Saturday, July 31, 2004

Epiphany

July 31, 2004

It’s 1:08am on Saturday morning and I am awake because a huge explosion catapulted me violently from the comfort of my dreams to the reality of my life.

The last few minutes unfolded like this: I attempt to figure out my right foot from my left as Linda (my roommate) hops out of bed, trips over combat boots and flack vests in the darkness, and stumbles out the trailer door in an attempt to find out what has happened. As is usual she sees nothing, hears nothing, knows nothing. We don’t duck for cover, reach for ammo, or scream out in fear. We go outside for answers and come inside with questions. The only apparent chaos is in our rapidly beating hearts and wandering minds because outside we see only the calming blue sky outlined by palm trees and highlighted by the moon.

Welcome to Iraq – where hell unfolds before the eyes of few and the ears of many.

I hear the bombs, explosions, mortars, and gunfire in the distance, but I rarely see anything. On occasion, I’m close enough to pick up shrapnel that becomes a tangible war memory. Sometimes it’s scary, particularly when it forces me out of much needed sleep. Other times I don’t even flinch, but I shudder as I think of the absurdity of the now ‘normal’ natural sounds of my environment.

There are times I would rather be nowhere else in the world than right where I am. I love having this experience. Clearly, it’s not always easy. In fact, it’s 80% hell. But I wouldn’t trade the other 20% for anything. A nice car can’t replace the feeling I get when I tell a soldier’s story. A flat screen television can’t replace the feeling I get as I make people laugh over the radio. A day at the beach can’t replace the feeling I get when I give a kid a new pair of shoes. New clothes can’t replace the feeling I get when I see a newly renovated school. While it’s no secret I miss the luxuries of home, none of it really matters because those tangibles are fleeting. I will have these feelings forever.
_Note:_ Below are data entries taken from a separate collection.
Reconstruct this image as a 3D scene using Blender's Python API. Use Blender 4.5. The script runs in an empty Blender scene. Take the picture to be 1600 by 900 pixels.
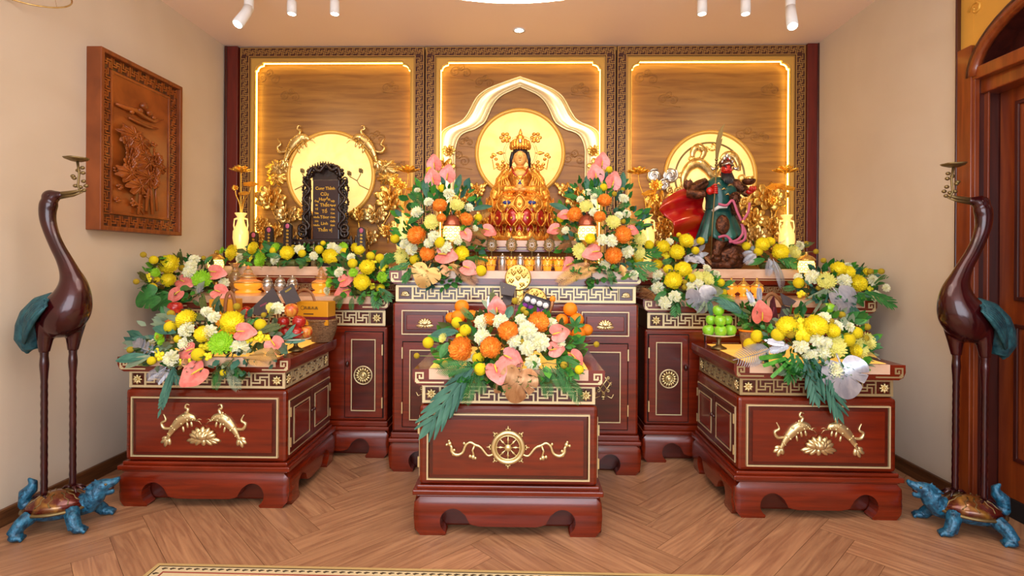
import bpy, math, random
from mathutils import Vector as V, Matrix as MX, Euler
R = random.Random(7)
PI = math.pi
S = bpy.context.scene
COL = S.collection
# ------------------------------------------------------------- camera
CAM = V((0.06, 0, 1.3)); FPX = 830.0; YAW = 0.0265; ROLL = 0.006; HZN = 410.0
cd = bpy.data.cameras.new('camera'); cam = bpy.data.objects.new('camera', cd); COL.objects.link(cam)
cd.sensor_width = 36; cd.lens = FPX / 1600 * 36; cd.shift_y = (HZN - 450) / 1600.0; cd.clip_end = 60
CR = MX.Rotation(YAW, 3, 'Z') @ MX.Rotation(PI / 2, 3, 'X') @ MX.Rotation(ROLL, 3, 'Z')
cam.matrix_world = MX.Translation(CAM) @ CR.to_4x4()
S.camera = cam
def ray(px, py): return CR @ V(((px - 800) / FPX, (HZN - py) / FPX, -1))
def at(px, py, Y):
    d = ray(px, py); return CAM + d * ((Y - CAM.y) / d.y)
def atx(px, py, X):
    d = ray(px, py); return CAM + d * ((X - CAM.x) / d.x)
def atz(px, py, Z):
    d = ray(px, py); return CAM + d * ((Z - CAM.z) / d.z)
# ------------------------------------------------------------- world, lights, exposure
W = bpy.data.worlds.new('world'); S.world = W; W.use_nodes = True
W.node_tree.nodes['Background'].inputs[0].default_value = (0.84, 0.92, 1.0, 1)
W.node_tree.nodes['Background'].inputs[1].default_value = 0.95
S.view_settings.view_transform = 'Standard'; S.view_settings.look = 'None'
S.view_settings.gamma = 1; S.view_settings.use_curve_mapping = False
S.view_settings.exposure = 0.62
def area(name, loc, rot, sx, sy, e, c):
    l = bpy.data.lights.new(name, 'AREA'); l.shape = 'RECTANGLE'; l.size = sx; l.size_y = sy; l.energy = e; l.color = c
    o = bpy.data.objects.new(name, l); COL.objects.link(o); o.location = loc; o.rotation_euler = rot; return o
area('rear_fill', (0.0, -2.6, 1.7), (PI / 2, 0, 0), 4.2, 2.4, 100, (0.80, 0.90, 1.0))  # added cool fill from behind the camera, unseen; no window stands there
area('ceiling_lamp_glow', (0.0, 1.3, 3.02), (0, 0, 0), 3.2, 1.6, 34, (1.0, 0.93, 0.88))
def spot(name, loc, tgt, e, c, ang=0.9, blend=0.8, size=0.04):
    l = bpy.data.lights.new(name, 'SPOT'); l.energy = e; l.color = c; l.spot_size = ang; l.spot_blend = blend; l.shadow_soft_size = size
    o = bpy.data.objects.new(name, l); COL.objects.link(o); o.location = loc
    o.rotation_euler = (V(tgt) - V(loc)).to_track_quat('-Z', 'Y').to_euler(); return o
WARM = (1.0, .78, .46)
for (a_, b_, e_) in (((-2.0, 3.2, 2.85), (-1.5, 4.45, 1.9), 16), ((-1.1, 3.2, 2.85), (-1.6, 4.2, 1.5), 16), ((2.0, 3.2, 2.85), (1.5, 4.45, 1.9), 16), ((1.1, 3.2, 2.85), (1.55, 4.2, 1.5), 16), ((-.4, 3.3, 2.95), (-.3, 4.45, 1.9), 12), ((.5, 3.3, 2.95), (.3, 4.45, 1.9), 12)):
    spot('altar_spot', a_, b_, e_, WARM, 1.25, .9, .05)
for (a_, b_, e_) in (((-1.9, 2.0, 3.0), (-1.6, 3.1, .8), 14), ((1.9, 2.0, 3.0), (1.75, 3.1, .8), 14), ((0, 1.9, 3.0), (-.03, 2.9, .8), 12)):
    spot('table_spot', a_, b_, e_, (1.0, .86, .66), .8, .9, .05)
# ------------------------------------------------------------- materials
def rgb(h):
    h = h.lstrip('#'); c = [int(h[i:i + 2], 16) / 255 for i in (0, 2, 4)]
    return tuple((x / 12.92 if x <= .04045 else ((x + .055) / 1.055) ** 2.4) for x in c) + (1,)
def setin(b, n, v):
    if n in b.inputs: b.inputs[n].default_value = v
def mat(name, col, rough=0.5, metal=0.0, col2=None, scale=(8, 8, 8), detail=4, bump=0.0, bscale=60, coat=0.0, emit=None, es=1.0, trans=0.0, sss=0.0, contrast=(0.35, 0.65), alpha=1.0, ior=1.45):
    m = bpy.data.materials.new(name); m.use_nodes = True; nt = m.node_tree; b = nt.nodes['Principled BSDF']
    c = rgb(col) if isinstance(col, str) else col
    setin(b, 'Base Color', c); setin(b, 'Roughness', rough); setin(b, 'Metallic', metal); setin(b, 'Coat Weight', coat); setin(b, 'Coat Roughness', 0.12)
    setin(b, 'Transmission Weight', trans); setin(b, 'IOR', ior); setin(b, 'Alpha', alpha)
    if sss: setin(b, 'Subsurface Weight', sss); setin(b, 'Subsurface Radius', (1, .8, .5)); setin(b, 'Subsurface Scale', .012)
    tc = nt.nodes.new('ShaderNodeTexCoord')
    if col2:
        mp = nt.nodes.new('ShaderNodeMapping'); mp.inputs['Scale'].default_value = scale
        nz = nt.nodes.new('ShaderNodeTexNoise'); nz.inputs['Detail'].default_value = detail; nz.inputs['Scale'].default_value = 1
        nz.inputs['Distortion'].default_value = 0.6
        rp = nt.nodes.new('ShaderNodeValToRGB'); rp.color_ramp.elements[0].position = contrast[0]; rp.color_ramp.elements[1].position = contrast[1]
        rp.color_ramp.elements[0].color = c; rp.color_ramp.elements[1].color = rgb(col2)
        nt.links.new(tc.outputs['Object'], mp.inputs[0]); nt.links.new(mp.outputs[0], nz.inputs[0]); nt.links.new(nz.outputs[0], rp.inputs[0]); nt.links.new(rp.outputs[0], b.inputs['Base Color'])
    if bump:
        n2 = nt.nodes.new('ShaderNodeTexNoise'); n2.inputs['Scale'].default_value = bscale; n2.inputs['Detail'].default_value = 3
        bp = nt.nodes.new('ShaderNodeBump'); bp.inputs['Strength'].default_value = bump; bp.inputs['Distance'].default_value = 0.01
        nt.links.new(tc.outputs['Object'], n2.inputs[0]); nt.links.new(n2.outputs[0], bp.inputs['Height']); nt.links.new(bp.outputs[0], b.inputs['Normal'])
    if emit:
        setin(b, 'Emission Color', rgb(emit) if isinstance(emit, str) else emit); setin(b, 'Emission Strength', es)
    return m
M = {}
M['rosewood'] = mat('rosewood', '#7c2309', .25, 0, '#521506', (3, 3, 38), 5, coat=.5, contrast=(.3, .75))
M['rosedark'] = mat('rosewood_panel', '#571507', .28, 0, '#3a0c05', (3, 3, 30), 5, coat=.4, contrast=(.3, .75))
M['redtrim'] = mat('red_lacquer_wood', '#6a1a12', .35, 0, '#571310', (30, 30, 3), 4, coat=.3)
M['brass'] = mat('pale_brass', '#e3cf9a', .28, .85)
M['inlay'] = mat('cream_brass_inlay', '#dcc79a', .4, .45)
M['fretdull'] = mat('dull_brass_fret', '#b29a6d', .4, .5)
M['gold'] = mat('gold_leaf', '#f3cb74', .25, .8, '#cf9c42', (30, 30, 30), 3, bump=.25, bscale=45)
M['goldpale'] = mat('champagne_gold', '#ecd090', .25, .8, '#c49a50', (22, 22, 22), 3, bump=.15, bscale=30)
M['pearl'] = mat('pearly_gold', '#efe0b0', .28, .55)
M['goldfoil'] = mat('gold_foil_flower', '#f4b944', .25, .75, bump=.2, bscale=60)
M['frame_gold'] = mat('gold_painted_frame', '#d9aa52', .42, .35)
M['fret_brown'] = mat('fret_brown_ground', '#4c2415', .5)
M['fret_line'] = mat('fret_gold_line', '#b4884a', .45, .35)
M['backwood'] = mat('backdrop_oak', '#ab7836', .42, 0, '#835524', (2.2, 2, 26), 6, coat=.0, contrast=(.3, .7))
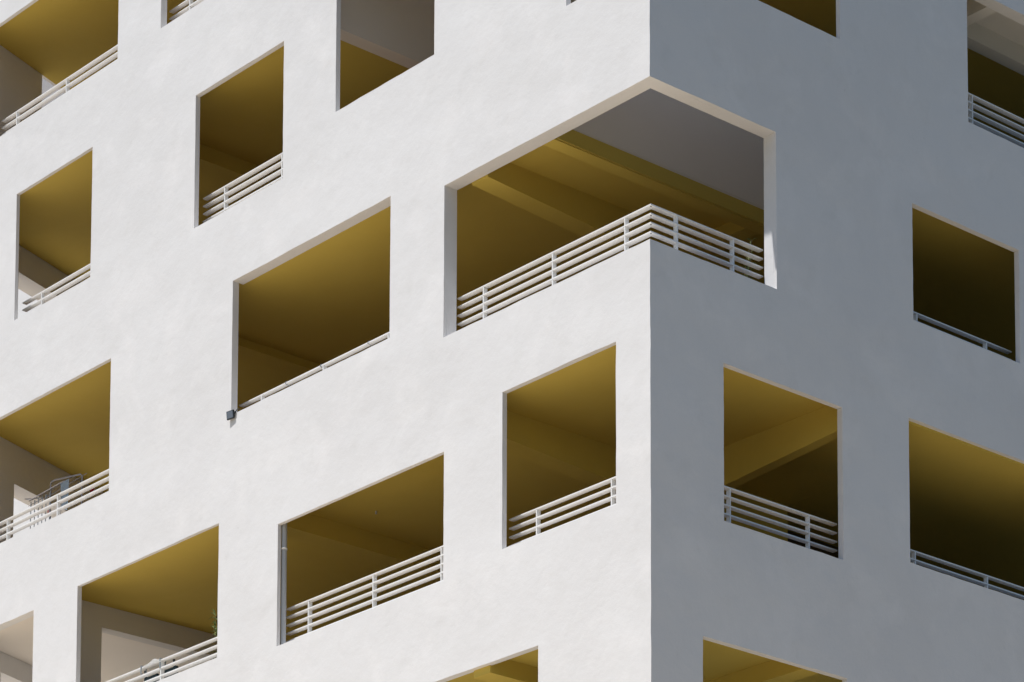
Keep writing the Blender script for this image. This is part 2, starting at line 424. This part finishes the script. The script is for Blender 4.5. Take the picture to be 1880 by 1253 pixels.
# ------------------------------------------------------------------ small things on the balconies
CLOTHB = mat('pale_blue_cloth', (.62, .70, .76), .95, .1, bump=[(30, .003, .5, (1, 1, 1))])
REDC = mat('red_cloth', (.20, .015, .02), .95, .1)
DARKC = mat('dark_cloth', (.02, .03, .035), .95, .1)
WHITEC = mat('white_cloth', (.80, .79, .76), .95, .1, bump=[(25, .004, .6, (1, 1, 1))])
STEEL = mat('painted_steel', (.42, .40, .42), .4, .5)
CLIP = mat('grey_plastic_clip', (.25, .28, .30), .5, .4)
LEAF = mat('leaf', (.16, .22, .07), .6, .3, var=[(8, (.34, .36, .15), .4, .7, .9)])
STEM = mat('plant_stem', (.10, .07, .035), .9, .1)
POT = mat('clay_pot', (.30, .13, .07), .9, .1)
F28, F23 = 26.29, 21.0 - .72 + .0
F23 = 20.5 + .42; F28 = 25.86 + .42
# clothes rack: frame, arms, legs
rk = empty('clothes_rack', (-22.4, 1.2, F28))
tag(rk, 'grey tubular clothes airer with thin wire arms standing behind the railing at far left', 'clothes rack')
bm = bmesh.new()
tube(bm, [(-22.74, 1.2, F28+.02), (-22.74, 1.2, 29.40), (-22.70, 1.2, 29.44), (-22.58, 1.21, 29.45), (-21.5, 1.25, 29.30), (-21.42, 1.25, 29.24), (-21.42, 1.25, F28+.02)], .020, 8)
link('frame', bm, STEEL, rk, smooth=True)
bm = bmesh.new()
tube(bm, [(-23.60, 1.0, 29.20), (-23.2, 1.35, 29.20), (-21.6, 1.5, 29.42)], .010, 5)
tube(bm, [(-23.60, 1.0, 29.20), (-23.10, .85, 29.00), (-21.7, .9, 29.10)], .010, 5)
tube(bm, [(-23.35, 1.2, 29.22), (-23.25, .9, 29.02)], .010, 5)
tube(bm, [(-23.05, 1.35, 29.24), (-23.28, .9, 28.9)], .010, 5)
for k in range(7): tube(bm, [(-23.1+.2*k, 1.3, 29.22+.025*k), (-23.05+.2*k, .88, 29.02+.01*k)], .007, 5)
link('wire_arm', bm, STEEL, rk)
bm = bmesh.new()
for k in range(6):
    x = -23.15 + .17*k
    tube(bm, [(x, .9, 28.98), (x-.01, .9, 28.25-.1*(k % 2))], .012, 5)
link('hanging_rod', bm, CLIP, rk)
adopt(rk)
def drape(name, m, x0, x1, y, z1, z0, wav, label, cat, group=None, y2=.05):
    bm = bmesh.new(); n = 14; q = 10; rows = []
    for j in range(q+1):
        t = j/q; row = []
        for i in range(n+1):
            s = i/n
            row.append(bm.verts.new(W(x0+(x1-x0)*s + .01*math.sin(7*t+3*s), y + wav*math.sin(9*s+2*t)*t, z1+(z0-z1)*t + .015*math.sin(6*s)*t)))
        rows.append(row)
    for a, b in zip(rows, rows[1:]):
        for i in range(n): bm.faces.new((a[i], a[i+1], b[i+1], b[i]))
    r_ = bmesh.ops.solidify(bm, geom=list(bm.faces), thickness=.008)
    o = link(name, bm, m, None, smooth=True); tag(o, label, cat, group); return o
drape('towel', CLOTHB, -22.18, -21.80, 1.12, 29.24, 28.5, .03, 'pale blue towel hanging from the clothes airer', 'towel')
drape('sock', DARKC, -21.72, -21.55, 1.1, 28.42, 28.05, .02, 'small dark garment hanging low on the clothes airer', 'garment')
drape('red_cloth', REDC, -20.7, -20.5, 1.0, 28.66, 28.46, .03, 'dark red cloth showing between the railing slats at far left', 'cloth')
drape('pink_cloth', mat('pink_cloth', (.6, .3, .26), .95, .1), -22.5, -22.36, .95, 28.66, 28.5, .02, 'tiny pinkish rag on the clothes airer beside the railing post', 'rag')

# white cloth over the top slat, held by two grey straps
bm = bmesh.new(); prof = []
n = 22; m_ = 10
for i in range(n+1):
    s = i/n; x = -17.42 + (-16.72+17.42)*s
    bulge = .085*math.exp(-((s-.52)/.27)**2) + .012
    row = []
    for j in range(m_+1):
        a = math.pi*j/m_
        row.append(bm.verts.new(W(x, .475 - (.078+bulge*.15)*math.cos(a), 23.325 + bulge*math.sin(a) - (.05 if j in (0, m_) else 0) + .006*math.sin(11*s+a*2))))
    prof.append(row)
for a, b in zip(prof, prof[1:]):
    for j in range(m_): bm.faces.new((a[j], a[j+1], b[j+1], b[j]))
bmesh.ops.solidify(bm, geom=list(bm.faces), thickness=.006)
cl = link('white_cloth', bm, WHITEC, None, smooth=True)
tag(cl, 'crumpled white cloth draped over the top slat between two grey straps', 'cloth')
for i, (x, lab) in enumerate(((-17.54, 'grey strap round the top railing slat left of the white cloth'), (-16.78, 'grey strap round the top railing slat right of the white cloth, on the post'))):
    bm = bmesh.new(); y0, y1, z0, z1, t, w = .396, .552, 23.17 if i == 0 else 23.13, 23.352, .010, .04
    box(bm, x, x+w, y0, y0+t, z0, z1); box(bm, x, x+w, y1-t, y1, z0, z1)
    box(bm, x, x+w, y0, y1, z1+.001, z1+t); box(bm, x, x+w, y0, y1, z0-t, z0-.001)
    st = link('strap', bm, CLIP); tag(st, lab, 'strap', 'grey straps on the railing')
# thin wires round the long low rail
for i, (x, lab) in enumerate(((-12.10, 'thin wire loop round the long low rail, the lowest-left of three'), (-10.84, 'thin dark wire loop near the middle of the long low rail'), (-9.19, 'thin wire loop near the upper right end of the long low rail'))):
    bm = bmesh.new(); R_ = []
    pts = [(x, .402, 28.47), (x+.01, .402, 28.52), (x+.03, .47, 28.525), (x+.05, .545, 28.52), (x+.055, .55, 28.46), (x+.05, .545, 28.42), (x+.03, .47, 28.44), (x, .402, 28.47)]
    tube(bm, pts, .0065 if i != 1 else .009, 6, cap=False)
    wo_ = link('wire_loop', bm, CLIP); tag(wo_, lab, 'wire', 'wire loops round the rail')

# folding chair behind the cloth railing
ch = empty('folding_chair', (-17.3, .95, F23))
tag(ch, 'dark folding chair partly hidden behind the slats below the white cloth', 'chair')
bm = bmesh.new(); 
hexa(bm, [(-17.95, .75, 22.55), (-16.75, .75, 22.45), (-16.75, 1.35, 22.5), (-17.95, 1.35, 22.6), (-17.95, .75, 22.62), (-16.75, .75, 22.52), (-16.75, 1.35, 22.57), (-17.95, 1.35, 22.67)])
link('seat', bm, DARKC, ch)
boxobj('backrest', DARKC, ch, (-17.95, -17.42, .78, .84, 22.85, 23.24), (-17.25, -16.65, .78, .84, 22.85, 23.24), bev=.004)
for (x, y) in ((-17.93, .8), (-16.78, .8)):
    bm = bmesh.new(); tube(bm, [(x, y+.3, F23+.0), (x, y, 23.42)], .028, 8); link('leg', bm, DARKC, ch)
for (x, y) in ((-17.93, 1.3), (-16.78, 1.3)):
    bm = bmesh.new(); tube(bm, [(x, y-.5, F23+.0), (x, y, 22.6)], .028, 8); link('leg', bm, DARKC, ch)
adopt(ch)

# potted plants
def plant(name, x, y, zf, ztop, nst, spread, label, lean=0.0, leaf=.17, dens=26, mlow=.35):
    t = empty(name, (x, y, zf)); tag(t, label, 'plant')
    bm = bmesh.new(); tube(bm, [(x, y, zf+.002), (x, y, zf+.55)], .2, 16); bmesh.ops.scale(bm, vec=(1, 1, 1), verts=bm.verts)
    link('pot', bm, POT, t, smooth=True)
    bs = bmesh.new(); bl = bmesh.new()
    for s in range(nst):
        a = random.uniform(0, 6.28); h = (ztop-zf)*random.uniform(.8, 1.0); pts = []
        dx, dy = math.cos(a)*spread*random.uniform(.5, 1) + lean, math.sin(a)*spread*.6*random.uniform(.5, 1)
        for i in range(7):
            q = i/6; pts.append((x+dx*q*q, y+dy*q*q, zf+.45+(h-.45)*q))
        tube(bs, pts, .012, 5)
        for k in range(dens):
            q = random.uniform(mlow, 1); p = Vector((x+dx*q*q, y+dy*q*q, zf+.45+(h-.45)*q))
            d = Vector((random.uniform(-1, 1), random.uniform(-1, 1), random.uniform(-.2, .9))).normalized()
            L = leaf*random.uniform(.6, 1.1); sd_ = d.cross(Vector((0, 0, 1))).normalized()*L*.13
            tip = p + d*L + Vector((0, 0, -.15*L)); mid = p + d*L*.5 + Vector((0, 0, .03))
            v = [bl.verts.new(W(*q_)) for q_ in (p, mid+sd_, tip, mid-sd_)]
            bl.faces.new(v)
    link('stem', bs, STEM, t); link('foliage', bl, LEAF, t); adopt(t)
plant('potted_plant', -14.92, .85, F23, 24.05, 7, .42, 'narrow-leaved potted plant at the right edge of the opening above the cloth railing', leaf=.26, dens=34)
plant('potted_plant', -.85, 3.35, F28, 28.8, 5, .4, 'thin dark green plant behind the slats beside the sunlit jamb of the corner opening', leaf=.2, dens=18)
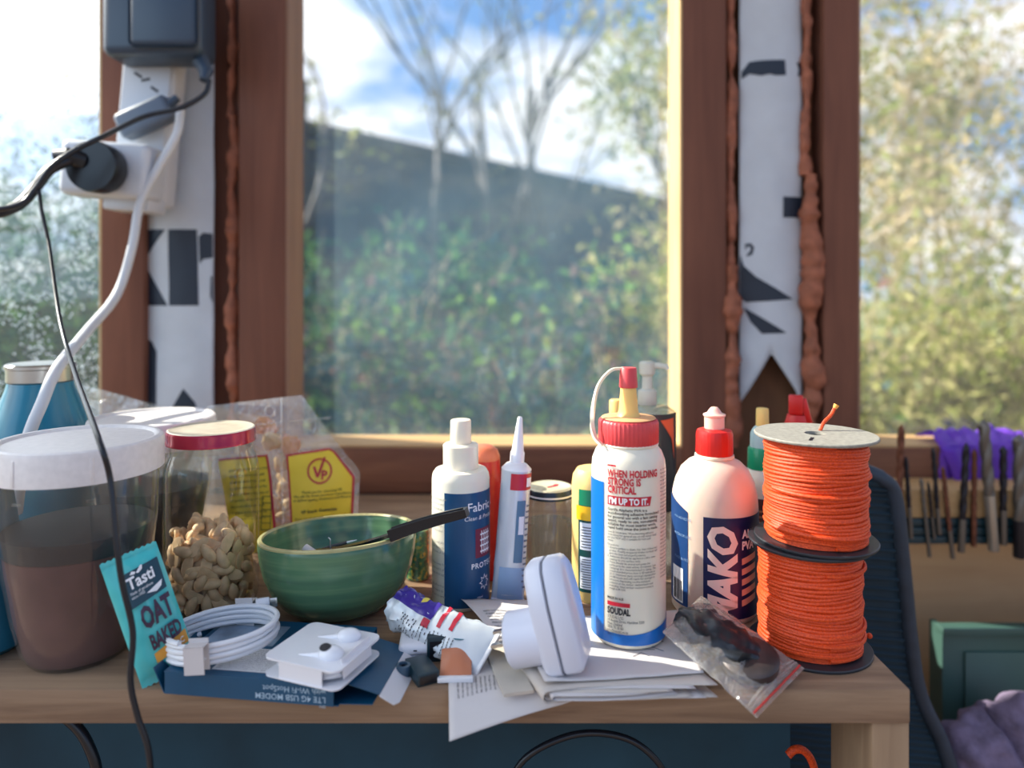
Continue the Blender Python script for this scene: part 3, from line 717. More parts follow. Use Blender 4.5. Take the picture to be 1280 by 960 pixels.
obj('rim_edge', lathe([(0.0642, 0.0600), (0.0644, 0.0618), (0.0636, 0.0628), (0.0612, 0.0628), (0.0603, 0.0616)], 72), plain('worn_glaze_rim', (176, 168, 118), 0.3, var=0.2, vscale=60), bowl)
kn = thing('plastic_knife', 'black plastic knife propped on the bowl rim, handle sticking out', 'knife')
kp = [px(392, 690, 0.585), px(425, 686, 0.579), px(458, 678, 0.573), px(490, 668, 0.566), px(522, 657, 0.559), px(556, 647, 0.552), px(584, 640, 0.548)]
sp_ = spline(kp, 5); m_ = len(sp_)
def bar(pts, ws, hs):
    V, Fc = [], []
    for i, p in enumerate(pts):
        d = (pts[min(i+1, len(pts)-1)]-pts[max(i-1, 0)]).normalized(); s = d.cross(Vector((0, 0, 1))).normalized(); u = s.cross(d)
        for a, b in ((-1, -1), (1, -1), (1, 1), (-1, 1)): V.append(p+s*a*ws[i]+u*b*hs[i])
    for i in range(len(pts)-1):
        for k in range(4): Fc.append([i*4+k, i*4+(k+1) % 4, i*4+4+(k+1) % 4, i*4+4+k])
    Fc += [[3, 2, 1, 0], [len(V)-4, len(V)-3, len(V)-2, len(V)-1]]
    return V, Fc
M_knife = plain('black_glossy_plastic', (14, 18, 26), 0.25)
h2 = m_//2
obj('knife_blade', bar(sp_[:h2+1], [0.004+0.001*i/h2 for i in range(h2+1)], [0.0012]*(h2+1)), M_knife, kn)
obj('knife_handle', bar(sp_[h2:], [0.0055-0.0012*i/(m_-h2) for i in range(m_-h2)], [0.0046-0.0016*i/(m_-h2) for i in range(m_-h2)]), M_knife, kn)
obj('knife_rib', bar([p+Vector((0, 0, 0.0052-0.0016*i/(m_-h2-1))) for i, p in enumerate(sp_[h2:-1])], [0.0012]*(m_-h2-1), [0.0006]*(m_-h2-1)), M_knife, kn)
pen = thing('black_stick', 'thin dark stick lying inside the green bowl beside the knife', 'stick')
obj('stick_shaft', tube([px(388, 692, 0.60), px(415, 683, 0.598), px(434, 678, 0.596)], [0.0012, 0.0016, 0.0014], 8), M_blk, pen)
obj('stick_tip', tube([px(434, 678, 0.596), px(446, 675, 0.595)], [0.0010, 0.0004], 8), M_steel, pen)
fl = thing('filter_tip', 'small white paper filter tip inside the green bowl', 'filter')
obj('filter_body', tube([px(381, 685, 0.582), px(394, 694, 0.578)], 0.0036, 14), M_paper, fl)
obj('filter_band', tube([px(391, 692, 0.579), px(394.4, 694.3, 0.5779)], 0.0037, 14), M_paper2, fl)
tag(obj('metal_pin', tube([px(413, 684, 0.585), px(412.5, 674, 0.585), px(410, 672, 0.585)], 0.0007, 6), M_steel), 'tiny bent metal pin standing up inside the green bowl', 'pin')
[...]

In spite of the explosion tonight, I’ve had a great week. My radio show is going great, I am having a fantastic time making friends, and I had an incredible epiphany.

Last Monday I was one of three soldiers nominated to be the enlisted military aid to Ambassador John Negropante. My job would be to handle the logistics of his life. Basically, I would be his personal assistant. While that didn’t sound very appealing to me, the ‘perks’ of the job did. I would travel with him everywhere, I would get to meet very ‘important’ people, and I would get to learn more about the humanitarian side of the story. I would also have to extend my tour for three additional months. I had mixed feelings. I really didn’t like the idea of being here through another holiday season, but I knew it would be a great way to establish contacts (I am a journalist, mind you). I also knew that it would give me another three months to make a difference in the lives of the Iraqis – and let’s not forget, I would work daily for a man who is assuming tremendous responsibility for one of the most perilous countries in the world.

I met with General George Casey (Commander of ground troops in Iraq) and with Ambassador Negropante. I liked them both immediately. I had no idea what they were looking for in a military aid. I knew the interview went well but I also knew my lack of military experience was an issue. I have 2 years, SSG Scott has 17, and SSG Williams has 22. Hmmm, a military aid? I wonder….

Long story short, SSG Scott got the gig. He deserves it. Both he and SSG Williams deserve a cool job like that. I haven’t earned my place as a military aid yet – especially to an Ambassador. Being here now, though, is teaching me. The bombs, the smiles, the heat, the M16 - all learning tools for young SGT Collins.

I can go through the usual “it was a pleasure being nominated” blah blah blah, but that’s not entirely true. The truth is I was a little disappointed. I thought I missed an incredible opportunity. It wasn’t until the next morning, though, when I assumed my position behind the mike in the radio studio that I realized I am exactly where I need to be. My job right now is to entertain my fellow troops and to remind them how important their job is. I can make contacts with ‘important’ people some other time.

{CUE EPIPHANY}

My time will come. Their time is now.


It’s now 3:23am. I’m going back to bed.